Tears well up in my eyes sometimes at my workshops.

It happened at one of my recent events.

One Lawyer’s Plight

As we went around the table and the group members introduced themselves, an attendee talked about how overwhelmed he felt. He explained that he didn’t have the time to do everything he needed to do. He came to the workshop to find a solution.

That didn’t make me feel like I was going to cry. I’ve heard the overwhelmed story before. It comes up at most every workshop. It’s not uncommon for attendees to express the frustration they experience when the task list gets longer than the day has hours.

Later in the morning, he talked about his need to charge more. He feels like he can’t afford help. He sees getting some administrative assistance as the way to get back to seeing his wife and young kids, but he doesn’t have the money to pay someone to help him dig out.

That didn’t make me feel like I was going to cry either.

By early afternoon, he was talking again. He explained that other lawyers, some of whom were right down the street, could get clients to pay more. He couldn’t understand why their clients would pay more for them than they would for him. He knew he was as good as or better than those other lawyers. Why could they get paid well when he couldn’t?

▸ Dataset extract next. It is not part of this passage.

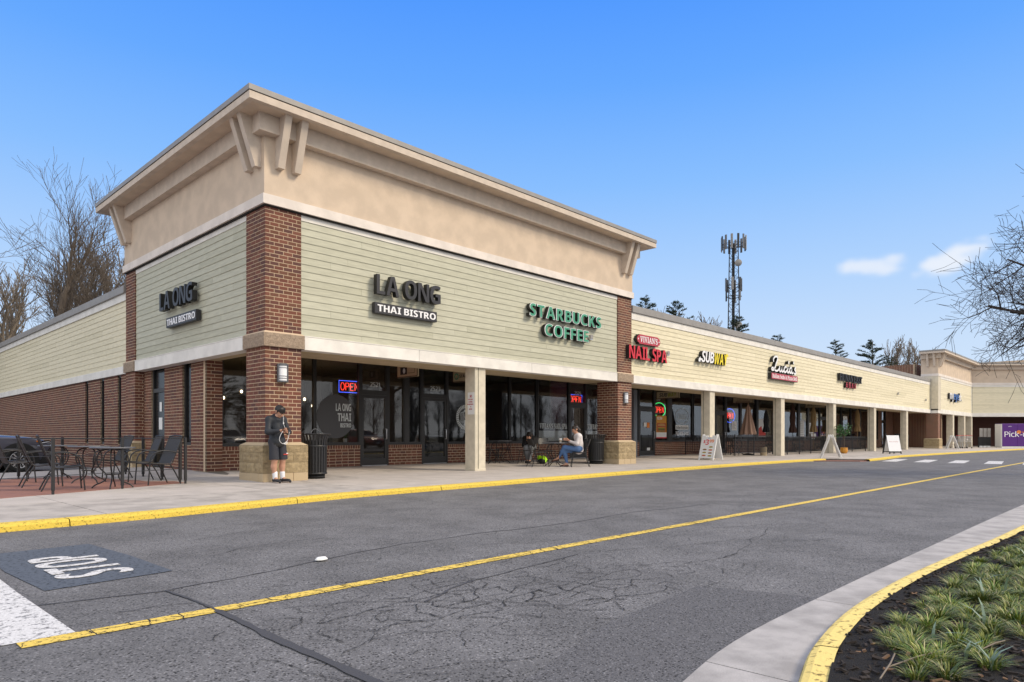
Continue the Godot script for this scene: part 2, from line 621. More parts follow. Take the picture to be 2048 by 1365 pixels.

I could hear the frustration. I could hear the anger. I could hear how overwhelmed he was in his voice as it started to tremble.

That’s when I felt the tears well up.

Change Is Emotional

He was wound up. His emotion took him outside of his usual facade. In that moment, he was willing to be open and vulnerable, and he told us that he was afraid.

  • He’s afraid of what’s happening to his revenues.
  • He’s afraid of what’s happening with the cases he can’t attend to properly.
  • He’s afraid of what’s about to happen to his reputation if he can’t keep juggling all the balls.

But, more than all that, he’s afraid of what he needs to do to improve his practice. He’s afraid to change things. He’s afraid to take the risk of doing things differently. He’s afraid of losing what he has even though he sees it slipping away.

I swallowed hard, maintained my composure, and watched as the group came to the rescue.

Responding to Fear

They supported him, prodded him, and challenged him to come to terms with the fear. They put fear on the table, acknowledged that they all felt it themselves, and encouraged him to accept that change is scary and that he could do what needed doing even if the fear didn’t go away.

They were an amazing group. They had a powerful impact on one another. They helped one another accept the fear and know they could work with it as they moved forward. It was impressive.

What’s that guy going to do? Is he going to make the changes he needs to make?

I don’t know. I’m not sure. My gut is that he’s in a painful place, and the pain of not changing has reached the point where it’s scarier to maintain the status quo than it is to change. My sense is that he’s ready to make a change. I hope he can pull it off.

My reaction to this stuff surprises me sometimes. Thinking about him being in pain makes me tear up now. But thinking about him making the changes he needs to make does too.